--no-self-upgrade still tries to upgrade


#1

Hello,
I want to run certbot-auto under common user (not root priviledges). The problem is, that running certbot-auto --no-self-upgrade or certbot-auto certonly --no-self-upgrade still requires su, or sudo command

/usr/bin/certbot-auto certonly --no-self-upgrade ....
"sudo" is not available, will use "su" for installation steps...
Bootstrapping dependencies for Debian-based OSes...
Password:
su: Authentication failure
apt-get update hit problems but continuing anyway...
Password:
^[[Asu: Authentication failure

Which according to docu (https://certbot.eff.org/docs/using.html) shouldnt. Am I right?
Is this a bug, or am I using it wrong? I am assuming that apt-get call is checking for upgrades…

Thanks for reply,
Adam


#2

certbot-auto tries to verify all the necessary packages it needs to run are installed. To do that, it uses sudo (or su if sudo isn’t an option). You can try running the plain certbot command instead once you’re sure all the dependencies are installed.

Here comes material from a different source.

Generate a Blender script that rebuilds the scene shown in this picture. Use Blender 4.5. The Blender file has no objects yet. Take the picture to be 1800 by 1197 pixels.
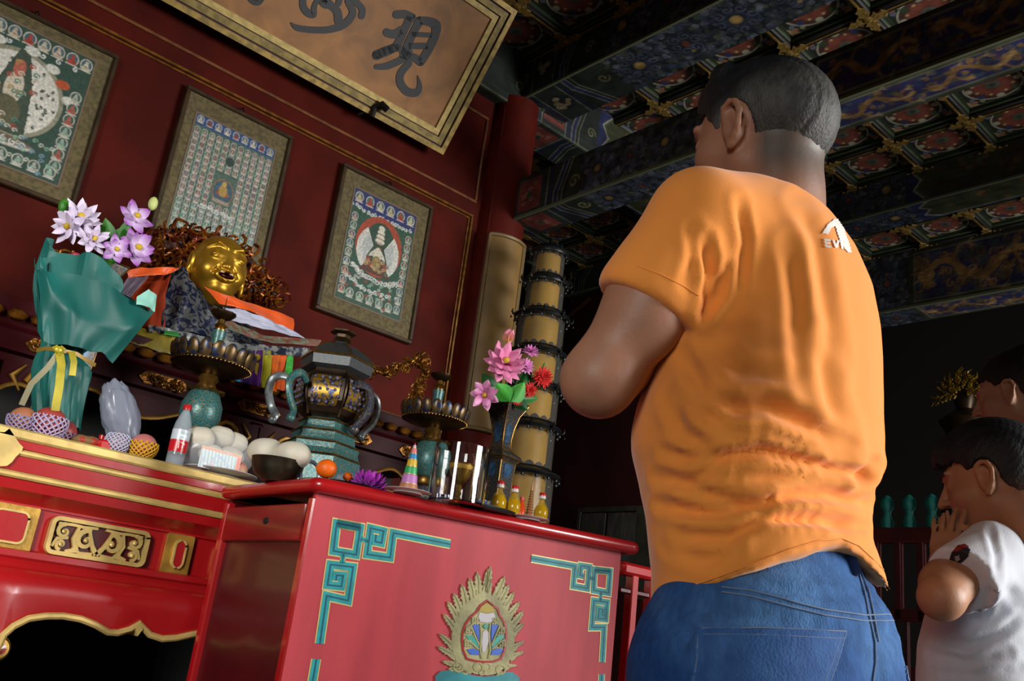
import bpy, math, random
import numpy as np
from mathutils import Vector, Matrix
from mathutils.bvhtree import BVHTree
S = bpy.context.scene
COL = S.collection
rnd = random.Random(7)
PI = math.pi

# ------------------------------------------------------------------ camera
F = 1633.84
CAM = np.array([0.0, 0.0, 0.8])
RW = np.array([[0.726330165590738, 0.3002628878865492, 0.6182933678367903],
               [-0.6768358888106382, 0.15573613678563175, 0.7194716362143824],
               [0.11974001073511197, -0.9410570938349684, 0.3163445526195113]])
cd = bpy.data.cameras.new('camera'); cam = bpy.data.objects.new('camera', cd); COL.objects.link(cam)
cd.sensor_width = 36.0; cd.lens = 36.0 * F / 1800.0; cd.clip_start = 0.02; cd.clip_end = 60
m = Matrix.Identity(4)
for i in range(3):
    m[i][0] = RW[i, 0]; m[i][1] = -RW[i, 1]; m[i][2] = -RW[i, 2]; m[i][3] = CAM[i]
cam.matrix_world = m
S.camera = cam

# ------------------------------------------------------------------ light
def hexc(h):
    h = h.lstrip('#'); v = [int(h[i:i + 2], 16) / 255 for i in (0, 2, 4)]
    return tuple(x / 12.92 if x <= 0.04045 else ((x + 0.055) / 1.055) ** 2.4 for x in v)
w = bpy.data.worlds.new('hall_air'); S.world = w; w.use_nodes = True
w.node_tree.nodes['Background'].inputs[0].default_value = (0.80, 0.76, 0.70, 1)
w.node_tree.nodes['Background'].inputs[1].default_value = 0.10
def area(name, loc, target, sx, sy, power, col, spread=180):
    l = bpy.data.lights.new(name, 'AREA'); l.shape = 'RECTANGLE'; l.size = sx; l.size_y = sy
    l.energy = power; l.color = col; l.spread = math.radians(spread)
    o = bpy.data.objects.new(name, l); COL.objects.link(o); o.location = loc
    o.rotation_euler = (Vector(target) - Vector(loc)).to_track_quat('-Z', 'Y').to_euler()
    return o
area('doorway_daylight', (5.2, -3.6, 2.1), (1.4, 2.0, 1.0), 3.0, 2.6, 600, (1.0, 0.98, 0.96))
area('side_window_daylight', (-2.6, -0.8, 1.9), (0.25, 2.4, 1.0), 1.0, 1.4, 26, (1.0, 0.98, 0.94), 60)
S.view_settings.view_transform = 'Standard'; S.view_settings.look = 'None'
S.view_settings.exposure = 0.22; S.view_settings.gamma = 1.0; S.view_settings.use_curve_mapping = False
try:
    S.cycles.use_denoising = True; S.cycles.max_bounces = 6
except Exception: pass

# ------------------------------------------------------------------ survey: picture point -> place in the hall
def ray(x, y): return RW @ (np.array([x - 900, y - 598.5, F]) / F)
def onY(x, y, Y): r = ray(x, y); return CAM + r * (Y / r[1])
def onX(x, y, X): r = ray(x, y); return CAM + r * (X / r[0])
def onZ(x, y, Z): r = ray(x, y); return CAM + r * ((Z - CAM[2]) / r[2])
def at(x, y, d): return CAM + ray(x, y) * d
def px(P):
    c = (np.asarray(P, float) - CAM) @ RW
    return c[..., 0] / c[..., 2] * F + 900, c[..., 1] / c[..., 2] * F + 598.5, c[..., 2]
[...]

Note that certbot-auto also tries to keep certbot updated with the releases, running plain certbot will also bypass this function, so you will need to keep an eye on the releases yourself.


#3

Well, I did not find “certbot” binary, only “certbot-auto” (via https://certbot.eff.org/#debianwheezy-other)
and the --no-self upgrade flag seems to be ignored (it strill tries to get su)

I run it like this:

/usr/bin/certbot-auto certonly -n --webroot -w ... -d ... --csr ... --cert-path ... --fullchain-path ... --no-self-upgrade"

according to docu listed in the link above

If I run it without the flag “–no-self-upgrade” the proccess does the same.
Therefore I conclude, the flag is ignored.

Or am I mistaken, and obtaining root priviledges is neccessary anyway?

Thanks


#4

It’s been a while since I used certbot-auto (back in the letsencrypt-auto days). Looking at the latest version, it uses virtualenv to keep things clean. You can likely find things in ~/.local/share/letsencrypt.

The first thing you’ll want to do is find where python is. You can usually use “which python” to find the full path. Once you have that, you’ll run the following command:

virtualenv --no-site-packages --python “$LE_PYTHON” “~/.local/share/letsencrypt”

Replace $LE_PYTHON with the full path to the python program.

At least, that’s what I’ve determined without trying to do a whole VM and install the tool directly.